**Records for this task:**
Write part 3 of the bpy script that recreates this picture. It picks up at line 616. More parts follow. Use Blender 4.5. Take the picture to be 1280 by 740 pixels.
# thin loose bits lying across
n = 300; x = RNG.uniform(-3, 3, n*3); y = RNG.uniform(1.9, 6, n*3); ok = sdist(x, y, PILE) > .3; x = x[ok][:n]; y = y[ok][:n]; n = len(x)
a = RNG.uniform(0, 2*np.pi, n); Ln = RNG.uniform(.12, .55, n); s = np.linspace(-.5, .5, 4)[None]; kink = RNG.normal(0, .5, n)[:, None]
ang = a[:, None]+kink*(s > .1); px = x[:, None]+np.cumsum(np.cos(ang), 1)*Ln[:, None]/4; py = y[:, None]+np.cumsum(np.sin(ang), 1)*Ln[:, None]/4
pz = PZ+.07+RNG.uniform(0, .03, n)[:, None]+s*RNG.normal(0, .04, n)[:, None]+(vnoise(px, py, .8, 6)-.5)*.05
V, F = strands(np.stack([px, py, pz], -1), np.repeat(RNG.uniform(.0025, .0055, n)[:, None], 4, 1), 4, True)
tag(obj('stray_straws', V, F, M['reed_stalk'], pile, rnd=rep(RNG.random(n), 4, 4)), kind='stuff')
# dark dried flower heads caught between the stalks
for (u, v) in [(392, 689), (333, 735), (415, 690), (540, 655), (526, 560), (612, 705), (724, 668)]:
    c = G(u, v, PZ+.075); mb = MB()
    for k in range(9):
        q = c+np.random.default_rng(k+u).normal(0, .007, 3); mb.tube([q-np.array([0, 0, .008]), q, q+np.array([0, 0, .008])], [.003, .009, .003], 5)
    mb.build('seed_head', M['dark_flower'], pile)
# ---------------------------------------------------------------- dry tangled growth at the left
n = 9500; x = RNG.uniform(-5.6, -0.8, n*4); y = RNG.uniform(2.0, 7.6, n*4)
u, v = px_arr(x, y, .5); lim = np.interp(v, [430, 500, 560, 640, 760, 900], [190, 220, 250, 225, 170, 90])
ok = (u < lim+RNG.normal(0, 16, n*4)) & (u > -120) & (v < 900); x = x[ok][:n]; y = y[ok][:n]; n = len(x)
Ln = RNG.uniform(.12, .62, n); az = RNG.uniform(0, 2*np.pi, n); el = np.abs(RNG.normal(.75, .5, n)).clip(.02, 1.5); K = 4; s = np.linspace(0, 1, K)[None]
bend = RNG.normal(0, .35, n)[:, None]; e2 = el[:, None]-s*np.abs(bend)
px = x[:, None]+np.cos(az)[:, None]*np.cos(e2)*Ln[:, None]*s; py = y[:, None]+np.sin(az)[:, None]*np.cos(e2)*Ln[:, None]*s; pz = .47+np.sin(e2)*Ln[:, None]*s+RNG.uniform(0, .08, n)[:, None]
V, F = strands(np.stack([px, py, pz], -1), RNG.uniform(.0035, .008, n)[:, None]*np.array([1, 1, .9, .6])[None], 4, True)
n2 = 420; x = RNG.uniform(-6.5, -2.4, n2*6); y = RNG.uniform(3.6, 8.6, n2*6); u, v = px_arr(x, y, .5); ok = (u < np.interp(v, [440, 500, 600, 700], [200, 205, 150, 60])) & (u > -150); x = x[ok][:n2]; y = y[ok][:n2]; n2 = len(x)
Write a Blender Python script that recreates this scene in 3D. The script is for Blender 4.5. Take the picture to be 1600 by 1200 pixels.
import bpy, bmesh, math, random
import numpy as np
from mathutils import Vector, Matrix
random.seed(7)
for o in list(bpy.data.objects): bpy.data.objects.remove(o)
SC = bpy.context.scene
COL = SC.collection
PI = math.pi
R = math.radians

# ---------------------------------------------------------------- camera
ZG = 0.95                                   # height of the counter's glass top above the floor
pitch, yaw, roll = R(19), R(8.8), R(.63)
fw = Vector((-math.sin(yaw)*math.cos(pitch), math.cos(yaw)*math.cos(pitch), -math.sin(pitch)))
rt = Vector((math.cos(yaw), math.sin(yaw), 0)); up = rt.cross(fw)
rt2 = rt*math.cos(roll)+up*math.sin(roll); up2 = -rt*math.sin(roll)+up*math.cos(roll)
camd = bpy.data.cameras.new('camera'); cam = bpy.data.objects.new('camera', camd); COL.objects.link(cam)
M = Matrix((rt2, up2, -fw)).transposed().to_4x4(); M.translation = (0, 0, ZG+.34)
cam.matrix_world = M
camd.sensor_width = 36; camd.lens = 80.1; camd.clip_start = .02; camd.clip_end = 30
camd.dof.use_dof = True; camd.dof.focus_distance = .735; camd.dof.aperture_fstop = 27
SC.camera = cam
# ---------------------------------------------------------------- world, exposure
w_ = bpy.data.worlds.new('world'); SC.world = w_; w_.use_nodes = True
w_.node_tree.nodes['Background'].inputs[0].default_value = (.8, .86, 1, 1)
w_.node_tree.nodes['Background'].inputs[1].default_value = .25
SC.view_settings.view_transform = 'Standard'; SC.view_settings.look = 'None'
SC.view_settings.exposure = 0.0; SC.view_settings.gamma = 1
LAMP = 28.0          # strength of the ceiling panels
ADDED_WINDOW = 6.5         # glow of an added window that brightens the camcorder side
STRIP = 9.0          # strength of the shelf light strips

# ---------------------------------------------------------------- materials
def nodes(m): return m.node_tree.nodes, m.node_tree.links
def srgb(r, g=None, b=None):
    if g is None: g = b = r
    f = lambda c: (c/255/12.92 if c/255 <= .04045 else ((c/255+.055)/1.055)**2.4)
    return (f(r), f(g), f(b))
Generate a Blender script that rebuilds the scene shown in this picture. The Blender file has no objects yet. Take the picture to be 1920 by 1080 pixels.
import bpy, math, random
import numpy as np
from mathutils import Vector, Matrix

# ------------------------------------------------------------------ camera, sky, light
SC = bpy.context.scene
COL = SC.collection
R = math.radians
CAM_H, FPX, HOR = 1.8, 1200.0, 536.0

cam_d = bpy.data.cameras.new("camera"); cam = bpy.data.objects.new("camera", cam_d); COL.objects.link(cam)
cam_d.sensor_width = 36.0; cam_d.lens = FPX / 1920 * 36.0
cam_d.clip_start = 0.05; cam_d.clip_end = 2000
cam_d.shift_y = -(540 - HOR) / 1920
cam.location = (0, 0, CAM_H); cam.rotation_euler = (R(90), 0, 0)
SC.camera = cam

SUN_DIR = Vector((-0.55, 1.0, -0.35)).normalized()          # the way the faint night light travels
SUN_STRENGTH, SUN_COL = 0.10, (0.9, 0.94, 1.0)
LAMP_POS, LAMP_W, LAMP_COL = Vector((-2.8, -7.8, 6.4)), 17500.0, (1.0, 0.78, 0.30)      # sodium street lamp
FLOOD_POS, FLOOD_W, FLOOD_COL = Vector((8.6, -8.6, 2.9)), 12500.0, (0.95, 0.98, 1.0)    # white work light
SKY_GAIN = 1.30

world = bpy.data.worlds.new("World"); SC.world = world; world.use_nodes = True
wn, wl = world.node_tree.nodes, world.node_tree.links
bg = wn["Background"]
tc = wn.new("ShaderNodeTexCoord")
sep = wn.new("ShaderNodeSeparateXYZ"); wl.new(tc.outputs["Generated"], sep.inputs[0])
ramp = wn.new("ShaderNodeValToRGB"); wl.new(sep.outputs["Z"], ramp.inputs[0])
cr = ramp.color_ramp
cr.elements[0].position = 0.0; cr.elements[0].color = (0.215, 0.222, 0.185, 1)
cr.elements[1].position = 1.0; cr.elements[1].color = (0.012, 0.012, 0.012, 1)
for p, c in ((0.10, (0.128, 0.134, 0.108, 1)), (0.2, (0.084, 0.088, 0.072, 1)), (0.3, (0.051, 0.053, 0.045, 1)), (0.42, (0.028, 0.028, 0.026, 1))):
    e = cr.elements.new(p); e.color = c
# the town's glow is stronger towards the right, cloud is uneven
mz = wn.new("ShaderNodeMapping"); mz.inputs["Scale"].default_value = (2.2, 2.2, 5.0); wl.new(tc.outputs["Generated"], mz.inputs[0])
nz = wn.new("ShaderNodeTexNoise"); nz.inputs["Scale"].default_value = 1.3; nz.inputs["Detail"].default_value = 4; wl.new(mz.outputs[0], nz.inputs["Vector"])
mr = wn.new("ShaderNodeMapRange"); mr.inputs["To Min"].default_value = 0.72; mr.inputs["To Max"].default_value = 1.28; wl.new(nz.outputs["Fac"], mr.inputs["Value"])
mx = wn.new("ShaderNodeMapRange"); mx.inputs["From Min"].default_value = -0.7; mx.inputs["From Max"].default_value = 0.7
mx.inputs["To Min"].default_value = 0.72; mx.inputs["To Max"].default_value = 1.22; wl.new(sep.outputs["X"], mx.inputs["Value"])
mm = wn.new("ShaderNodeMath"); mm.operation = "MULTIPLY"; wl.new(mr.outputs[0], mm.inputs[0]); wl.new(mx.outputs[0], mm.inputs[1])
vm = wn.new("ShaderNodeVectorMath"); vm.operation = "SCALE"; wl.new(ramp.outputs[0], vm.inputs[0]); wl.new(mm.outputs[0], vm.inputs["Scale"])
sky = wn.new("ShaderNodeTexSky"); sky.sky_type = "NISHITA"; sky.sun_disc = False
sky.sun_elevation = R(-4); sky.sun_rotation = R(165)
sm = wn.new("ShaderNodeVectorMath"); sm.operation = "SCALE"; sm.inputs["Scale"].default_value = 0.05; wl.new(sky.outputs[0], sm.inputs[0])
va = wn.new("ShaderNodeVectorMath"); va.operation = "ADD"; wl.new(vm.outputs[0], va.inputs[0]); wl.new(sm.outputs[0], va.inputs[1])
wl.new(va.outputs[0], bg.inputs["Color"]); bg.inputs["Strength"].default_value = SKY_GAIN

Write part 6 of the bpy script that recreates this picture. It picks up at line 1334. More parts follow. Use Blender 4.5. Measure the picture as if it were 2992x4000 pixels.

**The exercise:**
Show every line of the records above that contains the word "Write".

**Output for this exercise:**
Write part 3 of the bpy script that recreates this picture. It picks up at line 616. More parts follow. Use Blender 4.5. Take the picture to be 1280 by 740 pixels.
Write a Blender Python script that recreates this scene in 3D. The script is for Blender 4.5. Take the picture to be 1600 by 1200 pixels.
Write part 6 of the bpy script that recreates this picture. It picks up at line 1334. More parts follow. Use Blender 4.5. Measure the picture as if it were 2992x4000 pixels.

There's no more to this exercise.